- [Exercise description]: Write out the listing exactly as it is given.

============

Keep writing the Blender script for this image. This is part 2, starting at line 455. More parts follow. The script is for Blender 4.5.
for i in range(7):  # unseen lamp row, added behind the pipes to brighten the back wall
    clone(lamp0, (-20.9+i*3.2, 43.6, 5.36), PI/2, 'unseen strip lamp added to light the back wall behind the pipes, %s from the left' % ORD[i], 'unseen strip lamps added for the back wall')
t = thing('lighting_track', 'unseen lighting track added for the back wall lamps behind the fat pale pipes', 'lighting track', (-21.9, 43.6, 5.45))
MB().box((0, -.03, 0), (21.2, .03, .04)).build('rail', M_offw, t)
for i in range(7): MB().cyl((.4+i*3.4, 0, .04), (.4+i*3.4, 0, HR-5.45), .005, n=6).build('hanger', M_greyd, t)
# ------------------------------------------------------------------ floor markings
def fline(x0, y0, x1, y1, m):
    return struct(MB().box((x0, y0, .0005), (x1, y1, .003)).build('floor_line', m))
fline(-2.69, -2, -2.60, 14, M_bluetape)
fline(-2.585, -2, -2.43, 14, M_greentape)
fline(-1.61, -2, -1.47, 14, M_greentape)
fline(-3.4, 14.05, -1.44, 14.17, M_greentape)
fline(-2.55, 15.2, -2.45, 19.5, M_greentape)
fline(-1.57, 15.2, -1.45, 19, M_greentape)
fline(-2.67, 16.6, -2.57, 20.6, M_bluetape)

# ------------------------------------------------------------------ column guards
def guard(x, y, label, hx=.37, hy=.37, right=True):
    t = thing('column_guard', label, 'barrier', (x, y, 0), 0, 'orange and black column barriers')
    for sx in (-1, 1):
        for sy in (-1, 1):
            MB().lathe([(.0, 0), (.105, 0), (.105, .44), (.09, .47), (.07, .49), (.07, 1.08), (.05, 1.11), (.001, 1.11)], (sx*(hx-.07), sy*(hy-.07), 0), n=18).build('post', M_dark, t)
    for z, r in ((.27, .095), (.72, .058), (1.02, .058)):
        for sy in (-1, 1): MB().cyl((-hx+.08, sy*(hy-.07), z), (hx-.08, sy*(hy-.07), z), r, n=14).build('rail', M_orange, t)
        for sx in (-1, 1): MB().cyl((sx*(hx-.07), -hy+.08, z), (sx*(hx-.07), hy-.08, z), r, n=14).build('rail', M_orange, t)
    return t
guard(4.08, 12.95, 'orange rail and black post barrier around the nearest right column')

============

- [Complete answer]:
Keep writing the Blender script for this image. This is part 2, starting at line 455. More parts follow. The script is for Blender 4.5.
for i in range(7):  # unseen lamp row, added behind the pipes to brighten the back wall
    clone(lamp0, (-20.9+i*3.2, 43.6, 5.36), PI/2, 'unseen strip lamp added to light the back wall behind the pipes, %s from the left' % ORD[i], 'unseen strip lamps added for the back wall')
t = thing('lighting_track', 'unseen lighting track added for the back wall lamps behind the fat pale pipes', 'lighting track', (-21.9, 43.6, 5.45))
MB().box((0, -.03, 0), (21.2, .03, .04)).build('rail', M_offw, t)
for i in range(7): MB().cyl((.4+i*3.4, 0, .04), (.4+i*3.4, 0, HR-5.45), .005, n=6).build('hanger', M_greyd, t)
# ------------------------------------------------------------------ floor markings
def fline(x0, y0, x1, y1, m):
    return struct(MB().box((x0, y0, .0005), (x1, y1, .003)).build('floor_line', m))
fline(-2.69, -2, -2.60, 14, M_bluetape)
fline(-2.585, -2, -2.43, 14, M_greentape)
fline(-1.61, -2, -1.47, 14, M_greentape)
fline(-3.4, 14.05, -1.44, 14.17, M_greentape)
fline(-2.55, 15.2, -2.45, 19.5, M_greentape)
fline(-1.57, 15.2, -1.45, 19, M_greentape)
fline(-2.67, 16.6, -2.57, 20.6, M_bluetape)

# ------------------------------------------------------------------ column guards
def guard(x, y, label, hx=.37, hy=.37, right=True):
    t = thing('column_guard', label, 'barrier', (x, y, 0), 0, 'orange and black column barriers')
    for sx in (-1, 1):
        for sy in (-1, 1):
            MB().lathe([(.0, 0), (.105, 0), (.105, .44), (.09, .47), (.07, .49), (.07, 1.08), (.05, 1.11), (.001, 1.11)], (sx*(hx-.07), sy*(hy-.07), 0), n=18).build('post', M_dark, t)
    for z, r in ((.27, .095), (.72, .058), (1.02, .058)):
        for sy in (-1, 1): MB().cyl((-hx+.08, sy*(hy-.07), z), (hx-.08, sy*(hy-.07), z), r, n=14).build('rail', M_orange, t)
        for sx in (-1, 1): MB().cyl((sx*(hx-.07), -hy+.08, z), (sx*(hx-.07), hy-.08, z), r, n=14).build('rail', M_orange, t)
    return t
guard(4.08, 12.95, 'orange rail and black post barrier around the nearest right column')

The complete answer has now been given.